_JOB_:
The lines to extract run from the first line of the material below to the line containing "COL = S.collection", both included; leave the pictures behind.

_DATA SECTION_:
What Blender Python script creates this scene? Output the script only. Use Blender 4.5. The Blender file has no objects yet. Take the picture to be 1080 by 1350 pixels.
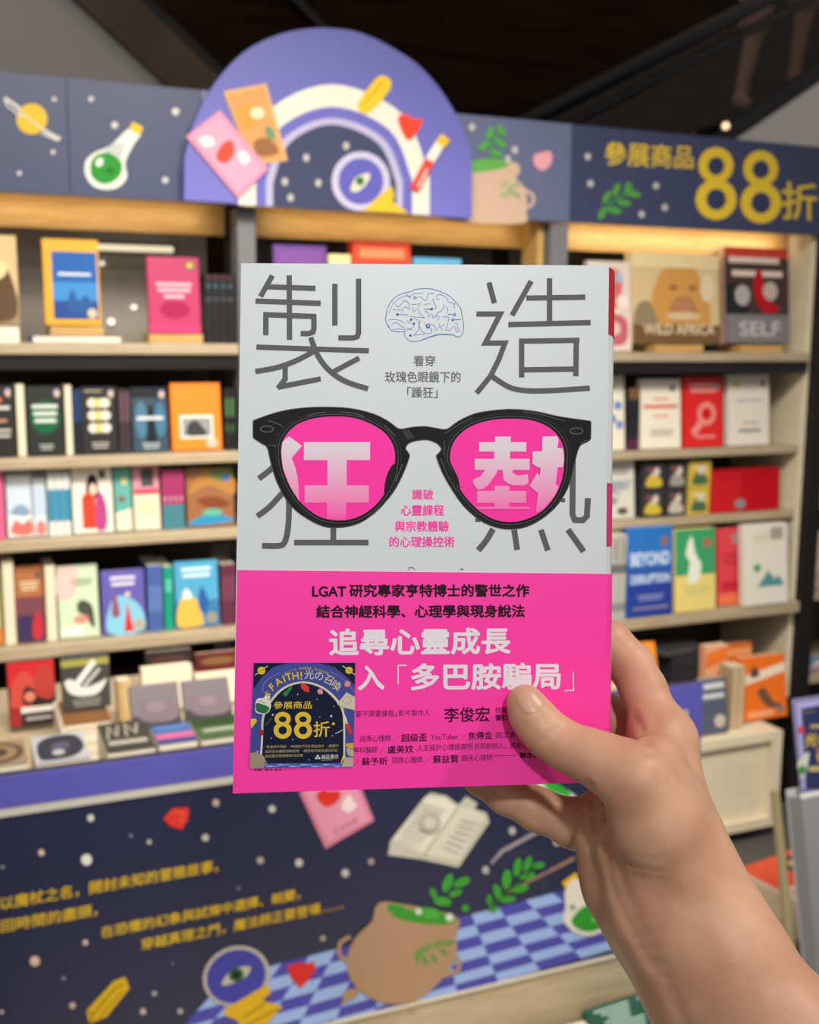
import bpy, bmesh, math, random
import numpy as np
from mathutils import Matrix, Vector
random.seed(7)
S = bpy.context.scene
COL = S.collection

# ------------------------------------------------------------------ camera
F = 1458.0                                   # focal length in pixels of a 1080 x 1350 frame
CAM = np.array([0.0, 0.0, 1.5])
def cam_rot(pitch, roll, yaw):
    pitch, roll, yaw = map(math.radians, (pitch, roll, yaw))
    f = np.array([math.sin(yaw)*math.cos(pitch), math.cos(yaw)*math.cos(pitch), -math.sin(pitch)])
    r = np.array([math.cos(yaw), -math.sin(yaw), 0]); u = np.cross(r, f)
    return np.array([r*math.cos(roll)+u*math.sin(roll), r*math.sin(roll)-u*math.cos(roll), f])
M = cam_rot(8.85, 0.38, 22.5)                # rows: right, down, forward
cd = bpy.data.cameras.new('camera'); cam = bpy.data.objects.new('camera', cd); COL.objects.link(cam)
cd.sensor_fit = 'HORIZONTAL'; cd.sensor_width = 25.96; cd.lens = 25.96*F/1080
cd.clip_start = 0.02; cd.clip_end = 60
mw = Matrix.Identity(4)
for i in range(3):
    mw[i][0] = M[0][i]; mw[i][1] = -M[1][i]; mw[i][2] = -M[2][i]; mw[i][3] = CAM[i]
cam.matrix_world = mw
cd.dof.use_dof = True; cd.dof.focus_distance = 0.440; cd.dof.aperture_fstop = 12.5
S.camera = cam

# ------------------------------------------------------------------ light and exposure
S.view_settings.view_transform = 'Standard'; S.view_settings.look = 'None'
S.view_settings.gamma = 1.0; S.view_settings.use_curve_mapping = False
S.view_settings.exposure = 0.0
w = bpy.data.worlds.new('store_ambience'); S.world = w; w.use_nodes = True
w.node_tree.nodes['Background'].inputs['Color'].default_value = (1.0, 0.95, 0.88, 1)
w.node_tree.nodes['Background'].inputs['Strength'].default_value = 0.37

def area(name, loc, aim, sx, sy, power, col, spread=180):
    l = bpy.data.lights.new(name, 'AREA'); l.shape = 'RECTANGLE'; l.size = sx; l.size_y = sy
    l.energy = power; l.color = col; l.spread = math.radians(spread)
    o = bpy.data.objects.new(name, l); COL.objects.link(o); o.location = loc
    o.rotation_euler = (Vector(aim)-Vector(loc)).to_track_quat('-Z', 'Y').to_euler()
    return o
area('ceiling_spot_light', (1.15, -0.30, 2.85), (0.2, 0.5, 1.35), 0.12, 0.12, 18, (1.0, 0.95, 0.88))
area('ceiling_panel_light', (0.4, 0.7, 3.0), (1.0, 2.6, 0.75), 1.6, 0.5, 34, (1.0, 0.91, 0.78), 80)
area('added_shadow_light', (-0.17, -1.22, 2.42), (0.3, 1.5, 0.9), 0.09, 0.09, 1.5, (0.95, 0.97, 1.0), 52)  # unseen small lamp, added so the book casts a shadow on the board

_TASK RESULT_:
What Blender Python script creates this scene? Output the script only. Use Blender 4.5. The Blender file has no objects yet. Take the picture to be 1080 by 1350 pixels.
import bpy, bmesh, math, random
import numpy as np
from mathutils import Matrix, Vector
random.seed(7)
S = bpy.context.scene
COL = S.collection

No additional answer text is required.